Rastro e pulsão apresenta pinturas que nascem do encontro de forças que movem o fazer — amor, desejo, luto e vazios — e os vestígios que permanecem depois que a experiência atravessa o corpo. “Pulsão” é o princípio, a necessidade sem nome que impele o gesto; “rastro” é a inscrição dessa energia no mundo, quando a tinta fixa, como sismógrafo, intensidades que oscilam entre o dizível e o indizível. Ao converter vivências em imagens instáveis, situadas no limite entre abstração e figuração, a artista transforma a tela em campo de reflexão sobre impermanência e inconsciente.
A exposição se ancora no período recente em que Julia passou na residência artística em Lisboa (Luz_Air, 2025), quando cor, luz e grafismos de azulejos históricos, somados a relações pessoais e aprendizados daquele período, reorientaram a paleta, o ritmo e a lógica compositiva de sua pesquisa.

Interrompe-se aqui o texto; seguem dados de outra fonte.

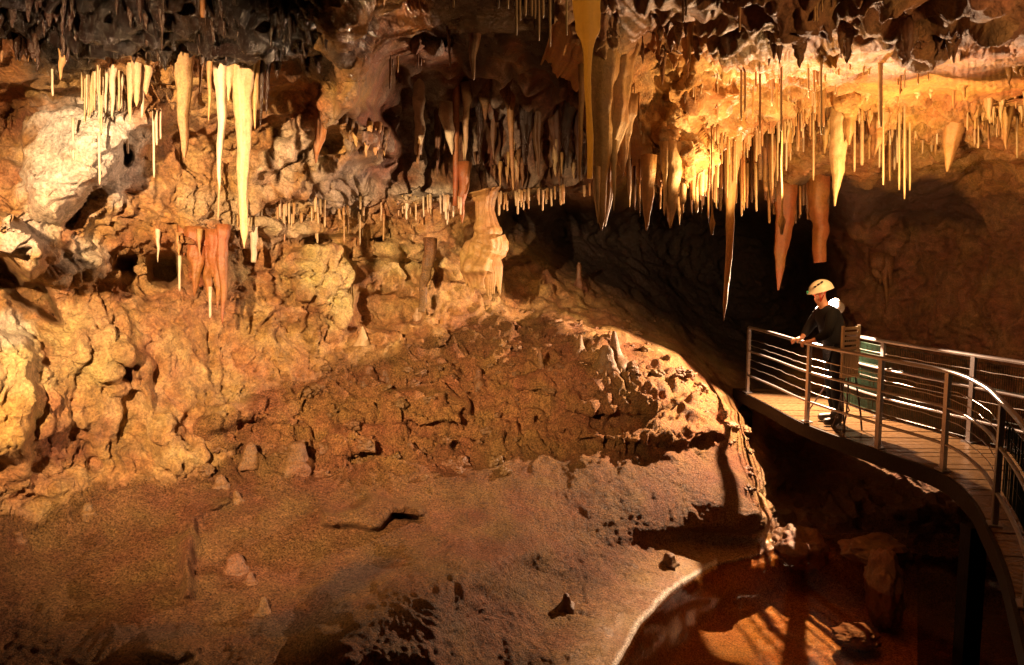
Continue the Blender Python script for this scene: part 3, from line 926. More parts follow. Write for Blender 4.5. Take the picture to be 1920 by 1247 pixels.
def profile(t, kind):
    if kind == 'straw':
        return 1.0 + 0.25 * np.exp(-t * 16) - 0.35 * sstep(0.97, 1.0, t)
    if kind == 'cone':
        return (1 - t) ** 0.85 * 0.93 + 0.06 + 0.12 * np.exp(-t * 9)
    if kind == 'carrot':
        return (1 - t ** 1.7) * 0.9 + 0.08 + 0.1 * np.exp(-t * 10)
    if kind == 'long':
        return 0.25 + 0.75 * (1 - t) ** 1.0 - 0.2 * sstep(.9, 1, t) + 0.2 * np.exp(-t * 12)
    if kind == 'cut':
        return 1.0 - 0.35 * t + 0.1 * np.exp(-t * 8)
    if kind == 'sleeve':
        return np.where(t < .32, 1.0 + .35 * (1 - t / .32), 0) + np.where(t >= .32, 0.36 + 0.64 * np.exp(-(t - .32) * 22), 0) - .12 * t
    if kind == 'knob':
        return 0.3 + 1.0 * np.exp(-((t - .86) / .05) ** 2) + .5 * np.exp(-((t - .95) / .04) ** 2)
    if kind == 'spindle':
        return 0.25 + 0.8 * np.sin(np.pi * np.clip(t, 0, 1)) ** .8 * (1 - .5 * t) - .2 * t
    return 1 - t


def hang(px, py, tx, ty, wpx, Y=None, mat='cream', kind='cone', name='stalactite', label=None, cat='stalactite', group=None, roof=False, up=0.16, flat=None, rib=None, rough=None):
    """dripstone whose root shows at pixel (px, py) and whose tip shows at (tx, ty)"""
    SEED[0] += 1
    rs = np.random.RandomState(SEED[0])
    if Y is None:
        Y = roof_depth(px, py) if roof else on_rock(px, py)[1] - wpx * 0.25 * 7 / F
    root = unproj(px, py, Y); tip = unproj(tx, ty, Y)
    L = root[2] - tip[2]
    r = 0.5 * wpx * Y / F
    thin = kind == 'straw' or wpx < 6
    m_ = 9 if thin else (16 if wpx < 16 else 44)
    n = 7 if thin else (10 if wpx < 16 else 26)
    t = np.linspace(0, 1, m_)
    ax = root[None] * (1 - t[:, None]) + tip[None] * t[:, None]
    ax[:, 0] += (perlin(np.stack([t * 2.2 + SEED[0] * 3.3, 0 * t, 0 * t], -1)) * (0.5 * r if not thin else .004)) * np.sin(np.pi * t)
    ax[:, 1] += (perlin(np.stack([t * 2.2, 0 * t + SEED[0] * 1.3, 0 * t], -1)) * (0.5 * r if not thin else .004)) * np.sin(np.pi * t)
    rd = r * np.maximum(profile(t, kind), 0.03)
    if not thin:
        rd = rd * (1 + 0.10 * perlin(np.stack([t * L * 7, 0 * t + SEED[0], 0 * t], -1)) + .05 * perlin(np.stack([t * L * 24, 0 * t + SEED[0], 0 * t], -1)))
    # continue upwards into the roof it grew from
    if up:
        ax = np.vstack([ax[0] + [0, up * .15, up], ax])
        rd = np.concatenate([[rd[0] * 1.15], rd])
    org = Vector(ax[-1] * 0 + root)
    me = tube_mesh(name, ax - root, rd, n=n, seed=SEED[0], rib=(0.0 if thin else .10) if rib is None else rib, ribk=rs.randint(3, 6), rough=(0.0 if thin else .22) if rough is None else rough, flat=flat)
    me.materials.append(M_DRIP[mat])
    o = link(name, me)
    o.location = org
    tag(o, label, cat, group)
    return o


# --- single formations, left part of the roof
hang(456, 128, 458, 466, 33, 6.65, 'cream', 'long', label="thickest long cream stalactite of the pair hanging before the left wall", rough=.26, rib=.14)
hang(415, 132, 412, 356, 23, 6.6, 'white', 'long', label="slender pale stalactite just left of the thickest long cream one", rough=.16)
hang(341, 92, 346, 300, 38, 6.4, 'tan', 'long', label="brown tan cone stalactite with a dark upper half above the orange hollow", rough=.16)
hang(352, 100, 350, 150, 22, 6.4, 'tan', 'cone', label="short brown cone fused to the side of the tan cone stalactite")
hang(606, 205, 592, 306, 26, 8.2, 'rust', 'carrot', label="rust brown blade stalactite under the slanting rock rib", flat=.5)
hang(395, 96, 391, 228, 11, 6.55, 'amber', 'long', label="thin brown stalactite left of the two long pale ones")
hang(378, 112, 374, 186, 9, 6.6, 'amber', 'cone', label="short thin amber stalactite beside the tan cone stalactite")
hang(431, 140, 428, 190, 14, 6.6, 'cream', 'cone', label="small cream stub wedged between the two long pale stalactites")
hang(479, 140, 478, 243, 14, 6.7, 'amber', 'long', label="dull tan stalactite right beside the thickest long cream one")
hang(492, 130, 488, 240, 10, 6.75, 'dark', 'long', label="dark wet stalactite two places right of the thickest cream one")
hang(503, 130, 499, 215, 8, 6.8, 'dark', 'long', label="short dark wet stalactite, last of the row by the thickest cream one")
hang(381, -40, 380, 33, 10, 5.4, 'rust', 'straw', label="single rust red drip tip at the top edge of the black roof")
for k, (x, y0, y1, w_, mt_) in enumerate([(258, 95, 200, 22, 'cream'), (246, 112, 232, 15, 'cream'), (276, 92, 178, 20, 'cream'), (268, 120, 222, 13, 'white'), (212, 130, 222, 13, 'white'), (200, 120, 212, 9, 'white'), (188, 125, 235, 8, 'cream'), (178, 125, 205, 12, 'cream'), (160, 130, 262, 5, 'cream'), (228, 150, 205, 7, 'white'), (168, 125, 180, 9, 'cream'), (193, 130, 250, 5, 'white'), (236, 70, 140, 14, 'amber'), (222, 125, 165, 8, 'cream')]):
    hang(x, y0, x - 2, y1, w_, 6.55 + .03 * k, mt_, 'long', label="pale drapery stalactite in the cluster before the white boulder wall", group="pale drapery stalactites before the white wall")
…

O retorno trouxe memórias que, aos poucos, deixaram de ser saturadas para rarear em superfícies porosas, onde a vibração se dá por interrupções, repetições e áreas de respiro.
Entre as obras, Dancing ghosts parte da lembrança de amantes que dançam sem música, conduzidos por um compasso intuitivo; a série Ecos tensiona simetrias e cortes como quem testa o que sobrevive da experiência quando a memória se esvazia; e Protagonistas e Coexist condensam a amplitude do gesto em pinturas de grande escala. Em todas, a artista trabalha a partir do chão, em escala diretamente relacionada ao corpo, permitindo que o pincel opere como extensão do corpo: linhas cegas, ambidestras e sismográficas que registram a passagem do que pulsa por dentro.
Se tem rastro, é porque algo pulsou. Entre delicadeza e vigor, erotismo e agonia, suspensão e dinamismo, as pinturas devolvem ao espectador superfícies-espelho, capazes de fazer emergir imagens e afetos latentes, não como ilustração do vivido, mas como transfiguração contínua da experiência no presente da pintura.